- **DATASET CONTENT**:
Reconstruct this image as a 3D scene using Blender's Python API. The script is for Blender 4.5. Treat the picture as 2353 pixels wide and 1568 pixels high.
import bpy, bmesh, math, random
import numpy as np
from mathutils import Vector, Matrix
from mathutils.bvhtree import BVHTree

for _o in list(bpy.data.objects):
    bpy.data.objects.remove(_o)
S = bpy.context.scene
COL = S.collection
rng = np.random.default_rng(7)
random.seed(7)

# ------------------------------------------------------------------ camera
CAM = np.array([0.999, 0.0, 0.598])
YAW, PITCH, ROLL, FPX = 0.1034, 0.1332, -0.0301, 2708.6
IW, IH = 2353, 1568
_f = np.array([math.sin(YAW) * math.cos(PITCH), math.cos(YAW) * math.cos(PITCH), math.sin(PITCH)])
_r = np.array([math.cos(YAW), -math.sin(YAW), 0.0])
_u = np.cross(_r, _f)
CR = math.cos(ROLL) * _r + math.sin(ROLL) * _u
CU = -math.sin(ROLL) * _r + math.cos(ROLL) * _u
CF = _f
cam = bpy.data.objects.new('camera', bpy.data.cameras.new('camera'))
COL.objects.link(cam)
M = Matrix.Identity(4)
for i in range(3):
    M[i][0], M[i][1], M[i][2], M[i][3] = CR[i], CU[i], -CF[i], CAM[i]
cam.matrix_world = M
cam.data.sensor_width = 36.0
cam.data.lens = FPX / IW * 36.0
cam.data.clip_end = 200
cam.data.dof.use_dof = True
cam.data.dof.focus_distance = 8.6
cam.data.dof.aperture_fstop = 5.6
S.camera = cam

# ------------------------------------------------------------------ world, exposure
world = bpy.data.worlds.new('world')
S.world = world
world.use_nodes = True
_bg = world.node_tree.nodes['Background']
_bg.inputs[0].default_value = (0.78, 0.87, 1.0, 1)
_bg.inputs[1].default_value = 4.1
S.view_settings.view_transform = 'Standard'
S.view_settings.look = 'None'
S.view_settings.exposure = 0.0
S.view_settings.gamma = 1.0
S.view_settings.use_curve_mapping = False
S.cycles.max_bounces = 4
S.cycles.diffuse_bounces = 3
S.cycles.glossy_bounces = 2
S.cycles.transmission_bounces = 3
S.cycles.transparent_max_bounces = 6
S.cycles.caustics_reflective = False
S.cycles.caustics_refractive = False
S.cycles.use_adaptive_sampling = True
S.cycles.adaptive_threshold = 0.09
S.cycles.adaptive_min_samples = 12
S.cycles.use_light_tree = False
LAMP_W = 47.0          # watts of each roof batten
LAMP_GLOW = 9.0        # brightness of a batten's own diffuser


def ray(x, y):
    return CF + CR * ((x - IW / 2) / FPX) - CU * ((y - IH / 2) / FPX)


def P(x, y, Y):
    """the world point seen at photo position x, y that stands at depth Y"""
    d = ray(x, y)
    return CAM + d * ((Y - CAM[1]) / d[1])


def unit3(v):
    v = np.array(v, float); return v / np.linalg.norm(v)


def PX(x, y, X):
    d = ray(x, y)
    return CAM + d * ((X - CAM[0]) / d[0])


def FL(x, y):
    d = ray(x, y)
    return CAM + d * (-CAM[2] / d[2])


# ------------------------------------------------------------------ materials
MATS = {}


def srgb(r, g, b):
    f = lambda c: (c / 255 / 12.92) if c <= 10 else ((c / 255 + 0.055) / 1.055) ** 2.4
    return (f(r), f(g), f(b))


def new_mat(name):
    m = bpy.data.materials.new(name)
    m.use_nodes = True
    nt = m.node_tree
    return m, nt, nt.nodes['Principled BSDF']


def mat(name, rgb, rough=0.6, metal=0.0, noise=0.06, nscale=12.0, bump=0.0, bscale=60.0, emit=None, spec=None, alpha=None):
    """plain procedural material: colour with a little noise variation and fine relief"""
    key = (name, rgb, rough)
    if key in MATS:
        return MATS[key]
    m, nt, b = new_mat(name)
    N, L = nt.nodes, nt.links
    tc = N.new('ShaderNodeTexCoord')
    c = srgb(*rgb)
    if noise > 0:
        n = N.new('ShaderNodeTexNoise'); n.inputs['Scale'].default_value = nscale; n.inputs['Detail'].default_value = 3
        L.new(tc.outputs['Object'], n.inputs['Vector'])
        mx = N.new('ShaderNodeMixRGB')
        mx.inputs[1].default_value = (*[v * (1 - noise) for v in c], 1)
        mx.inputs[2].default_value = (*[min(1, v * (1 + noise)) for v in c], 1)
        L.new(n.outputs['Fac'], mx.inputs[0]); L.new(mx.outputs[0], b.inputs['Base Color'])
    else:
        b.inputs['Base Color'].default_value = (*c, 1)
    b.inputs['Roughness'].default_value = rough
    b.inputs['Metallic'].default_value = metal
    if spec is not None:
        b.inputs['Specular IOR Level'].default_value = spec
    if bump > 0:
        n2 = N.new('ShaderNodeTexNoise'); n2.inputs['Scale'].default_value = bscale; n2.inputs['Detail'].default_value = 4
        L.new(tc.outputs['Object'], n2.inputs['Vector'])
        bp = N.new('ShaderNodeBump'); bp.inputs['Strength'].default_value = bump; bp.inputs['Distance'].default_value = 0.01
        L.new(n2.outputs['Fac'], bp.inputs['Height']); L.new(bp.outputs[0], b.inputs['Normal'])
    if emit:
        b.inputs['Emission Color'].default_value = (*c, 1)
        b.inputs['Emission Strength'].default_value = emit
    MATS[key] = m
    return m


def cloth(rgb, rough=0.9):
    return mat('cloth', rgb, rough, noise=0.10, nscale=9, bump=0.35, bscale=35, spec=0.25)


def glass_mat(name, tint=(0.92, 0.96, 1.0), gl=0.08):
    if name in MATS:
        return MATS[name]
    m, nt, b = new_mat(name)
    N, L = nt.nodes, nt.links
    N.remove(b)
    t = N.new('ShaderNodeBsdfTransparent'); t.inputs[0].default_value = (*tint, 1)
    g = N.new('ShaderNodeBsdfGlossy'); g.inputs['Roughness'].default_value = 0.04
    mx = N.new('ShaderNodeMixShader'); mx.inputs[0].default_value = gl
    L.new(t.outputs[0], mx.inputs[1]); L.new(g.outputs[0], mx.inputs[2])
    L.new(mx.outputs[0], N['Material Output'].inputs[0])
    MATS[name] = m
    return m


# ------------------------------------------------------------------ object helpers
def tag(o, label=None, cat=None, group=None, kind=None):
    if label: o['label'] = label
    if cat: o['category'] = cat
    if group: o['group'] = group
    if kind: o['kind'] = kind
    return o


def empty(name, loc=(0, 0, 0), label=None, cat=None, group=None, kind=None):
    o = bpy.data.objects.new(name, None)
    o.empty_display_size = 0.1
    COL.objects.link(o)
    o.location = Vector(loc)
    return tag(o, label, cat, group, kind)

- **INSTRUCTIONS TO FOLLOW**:
Find all lines where the word "scene" appears. Copy them.

- **OUTPUT OF THE EXERCISE**:
Reconstruct this image as a 3D scene using Blender's Python API. The script is for Blender 4.5. Treat the picture as 2353 pixels wide and 1568 pixels high.
S = bpy.context.scene